Here’s the interesting thing. The book is politically as schizophrenic as the movie. It shows Swagger as a man who’s capable of violence, but in the service of justice even if he’s the one deciding what that is. He’s a shooting master and Hunter obviously knows guns. He wrote a beautiful elegy on the passing of Winchester as an American company (our post is here and the article is still available at the Washington Post). The book is full of gun knowledge, a love and respect for guns, and what it takes to hit a small target at 1,000 yards.

The book’s bad guys are a group of former military men. They work with a spook who’s attached to the CIA, the State Department, or both.
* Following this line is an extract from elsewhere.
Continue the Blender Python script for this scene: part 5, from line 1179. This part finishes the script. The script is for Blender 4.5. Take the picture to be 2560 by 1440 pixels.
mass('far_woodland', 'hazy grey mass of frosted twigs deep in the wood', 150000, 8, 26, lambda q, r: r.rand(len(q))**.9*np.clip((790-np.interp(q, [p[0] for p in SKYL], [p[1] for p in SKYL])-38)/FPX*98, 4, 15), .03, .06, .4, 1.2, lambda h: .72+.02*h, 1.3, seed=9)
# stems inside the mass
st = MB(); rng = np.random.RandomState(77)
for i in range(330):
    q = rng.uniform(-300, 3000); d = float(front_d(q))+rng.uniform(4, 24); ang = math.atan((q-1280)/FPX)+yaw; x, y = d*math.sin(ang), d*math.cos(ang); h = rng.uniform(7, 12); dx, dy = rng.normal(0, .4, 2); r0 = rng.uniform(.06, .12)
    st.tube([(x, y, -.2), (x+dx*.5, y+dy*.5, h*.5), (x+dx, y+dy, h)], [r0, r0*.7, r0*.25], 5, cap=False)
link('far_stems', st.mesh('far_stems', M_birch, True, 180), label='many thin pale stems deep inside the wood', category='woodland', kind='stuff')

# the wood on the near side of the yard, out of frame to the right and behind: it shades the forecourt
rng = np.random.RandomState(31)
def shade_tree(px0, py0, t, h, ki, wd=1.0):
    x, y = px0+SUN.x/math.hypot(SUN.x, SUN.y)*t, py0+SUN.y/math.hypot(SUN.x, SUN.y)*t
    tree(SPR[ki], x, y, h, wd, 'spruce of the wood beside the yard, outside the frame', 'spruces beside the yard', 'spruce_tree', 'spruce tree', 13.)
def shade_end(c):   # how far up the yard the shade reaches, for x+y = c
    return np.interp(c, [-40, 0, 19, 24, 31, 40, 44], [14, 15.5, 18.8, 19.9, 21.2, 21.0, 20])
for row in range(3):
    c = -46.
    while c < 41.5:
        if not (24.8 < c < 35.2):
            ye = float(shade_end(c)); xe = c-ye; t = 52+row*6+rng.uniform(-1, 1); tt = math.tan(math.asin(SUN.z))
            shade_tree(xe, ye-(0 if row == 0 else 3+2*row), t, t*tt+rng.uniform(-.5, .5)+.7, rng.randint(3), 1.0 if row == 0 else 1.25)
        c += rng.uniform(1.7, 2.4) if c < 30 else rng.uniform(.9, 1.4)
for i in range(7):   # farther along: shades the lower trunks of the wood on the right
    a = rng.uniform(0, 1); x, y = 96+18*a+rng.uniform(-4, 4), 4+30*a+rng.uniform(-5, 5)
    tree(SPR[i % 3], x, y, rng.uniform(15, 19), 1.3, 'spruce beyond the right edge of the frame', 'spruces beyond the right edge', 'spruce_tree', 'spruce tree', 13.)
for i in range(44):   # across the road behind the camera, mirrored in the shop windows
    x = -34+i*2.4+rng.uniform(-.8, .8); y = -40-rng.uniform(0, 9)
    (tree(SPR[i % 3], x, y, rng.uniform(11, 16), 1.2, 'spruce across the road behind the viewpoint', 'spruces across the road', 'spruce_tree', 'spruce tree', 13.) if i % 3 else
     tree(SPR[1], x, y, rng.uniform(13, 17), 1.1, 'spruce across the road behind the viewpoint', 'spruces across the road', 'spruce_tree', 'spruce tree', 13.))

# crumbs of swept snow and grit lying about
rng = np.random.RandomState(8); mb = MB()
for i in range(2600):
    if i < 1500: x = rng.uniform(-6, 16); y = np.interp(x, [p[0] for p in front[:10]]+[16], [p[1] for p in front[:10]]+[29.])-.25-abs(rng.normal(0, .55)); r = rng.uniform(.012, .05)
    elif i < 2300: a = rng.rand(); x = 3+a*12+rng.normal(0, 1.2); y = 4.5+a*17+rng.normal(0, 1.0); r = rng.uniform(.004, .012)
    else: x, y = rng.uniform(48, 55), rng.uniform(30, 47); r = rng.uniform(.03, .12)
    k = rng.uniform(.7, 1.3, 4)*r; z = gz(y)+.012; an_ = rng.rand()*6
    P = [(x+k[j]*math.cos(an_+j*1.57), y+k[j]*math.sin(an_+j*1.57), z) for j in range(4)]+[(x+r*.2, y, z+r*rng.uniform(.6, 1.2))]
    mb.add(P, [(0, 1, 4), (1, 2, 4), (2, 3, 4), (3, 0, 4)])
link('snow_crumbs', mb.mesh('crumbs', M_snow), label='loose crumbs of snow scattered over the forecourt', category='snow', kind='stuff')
The former soldiers are part of a “military-industrial complex” business that funnels weapons, training, and advisors to South American martinets among others. One El Salvadoran general massacred a village. The Americans helped lead it even though they didn’t condone it. All are trying to keep it covered up and the Archbishop becomes too nosy to live.

If you’re as old as I am, you’ll recognize that this political background is straight from the left-wing playbook of the late 1980s and early 1990s. Reagan’s administration funneled arms to the Contras in Nicaragua. There were Americans on the ground who probably helped right-wing dictators in South America.

I don’t know what Hunter’s politics are like. But, it doesn’t matter. He’s apparently a shooter and sympathizes with gun owners. That’s enough for me.

The movie updates the political environment in ways that I don’t necessarily like, but gunnie-ism shouldn’t be just for people who vote Republican. It transcends political agendas. Any man or woman who can shoot is most often a person who’s self-reliant and can protect his/her freedom and honor.